For Mara Leveritt, a contributing editor at Little Rock's alternative newsweekly the Arkansas Times, who is herself working on a book about the case for Simon and Schuster, the courtroom focus on Echols' beliefs transformed the proceedings into something of a witch trial.
"The admission of that kind of testimony was to my mind pretty unusual for a court of law," Leveritt says. "To bring in 'experts' in the occult, for instance, and end up with prosecutor Fogleman's statement that it's not wrong to wear black, read certain books from the library about paganism and the occult or listen to heavy-metal music, but you put all that together and you see there's 'no soul there.' That tenor of the prosecution coupled with the publicity that surrounded the case -- immediately after the arrests West Memphis was the scene of many churches holding meetings where they brought in religious experts on Satanism -- certainly created the climate where the convictions were made possible."
Leveritt notes a "profound change" in the time she has been following the case from a common knee-jerk reaction that Echols and the others were guilty to the introduction of substantial doubt. In spite of that doubt and the efforts of many to free the WM3, does Leveritt believe there's a chance Echols may still be executed?
"I certainly do," she says. "Shoot, I've seen a lot of executions out here. And I know that once the initial trial takes place, all appeals are against great odds after that."
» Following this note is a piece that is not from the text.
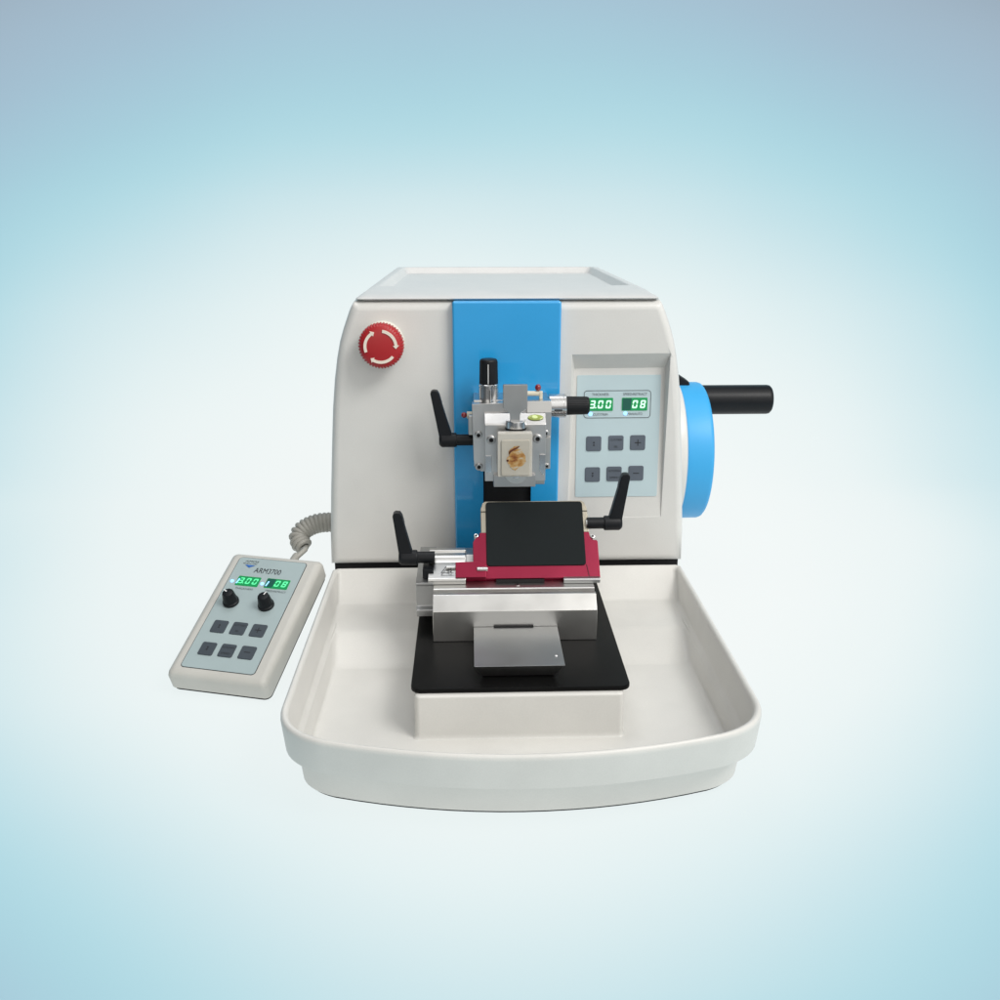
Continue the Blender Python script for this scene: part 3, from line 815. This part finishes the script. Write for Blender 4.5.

But there are also several factors in Echols' favor at this point. "PL2" was a far more exculpatory film than the first, and it throws greater suspicion on victim Chris Byers' stepfather, John Mark Byers -- portrayed in both films, variously, as erratic, drug-addled and knife-toting. Whatever the truth may be, the film makes Byers, a buffoonish character who seems to have leapt straight from the pages of a Faulkner short story, look guilty as hell. And some believe a more convincing circumstantial case could be made against him than against Echols and the others. Byers is currently in jail on drug charges, but he's not on death row. Echols is the man with that distinction, though at times it seems as if Echols' primary sin was being weird in a small town.
Echols also has as his counsel Houston attorney Ed Mallett, a veteran defense lawyer with experience in appealing death penalty cases. Prickly and precise, Mallett is the sort of lawyer you'd want on your side if you were in Echols' place. Though Mallett's Rule 37 appeal to trial Judge Burnett was denied, the next stop is the Arkansas Supreme Court. If that fails, there will be a federal habeas corpus petition, and perhaps an appeal all the way to the U.S. Supreme Court.
Ironically, one of Mallett's points in the Rule 37 appeal was that the first HBO film helped taint his client's case. He argued that the lack of funds provided to the defense by the state of Arkansas led Echols' counsel to engage in an unholy alliance with filmmakers Berlinger and Sinofsky, who provided much-needed financial support to the defense.
"The lawyers let the cameras into the courtroom because HBO agreed to pay the expenses of the defense which the state of Arkansas refused to pay," says Mallett. "The result was to create a certain kind of circus atmosphere, which I think you can perceive by watching the first movie."
Sinofsky accepts Mallett's legal strategy, but believes that his film has had a positive impact. "If Joe and I hadn't made these films," says Sinofsky, "Damien would be dead already."
Echols says he's appreciative of the films and notes that he "probably would've been convicted anyway," without the involvement of the filmmakers. But he also states that HBO's presence "definitely impacted" the way his attorneys acted in the first trial. "I think it made them take things not quite so seriously as they should have," he says.
For the time being, Echols leads his life as best he can. He reads, meditates, takes college correspondence courses and tries to answer his voluminous mail -- sometimes up to 125 letters a day. Last December Echols was married in a Buddhist ceremony to a woman from New York who now lives in Little Rock and visits him once a week for a "contact" visit (just touching -- it's "contact," not "conjugal"). And this September he's scheduled to receive ordination from a Buddhist priest who's coming from a Japanese monastery to perform the ceremony.
"I only use the term Buddhist because it gives people a handhold," Echols says, explaining his dedication to Zen. "The thing I've learned is that it's all pretty much the same. It's like everyone's going to the same well, but coming away with different water."
As for the likelihood of his release, Echols remains philosophical. "I know I'll get out. This may sound kind of morbid, but I'm on death row. So at least I know that one way or another I will get out. Either I'll walk out or they'll carry me out. I kind of like that idea more than [sitting] in prison for 50, 60 or 70 years and never knowing what's going to happen tomorrow."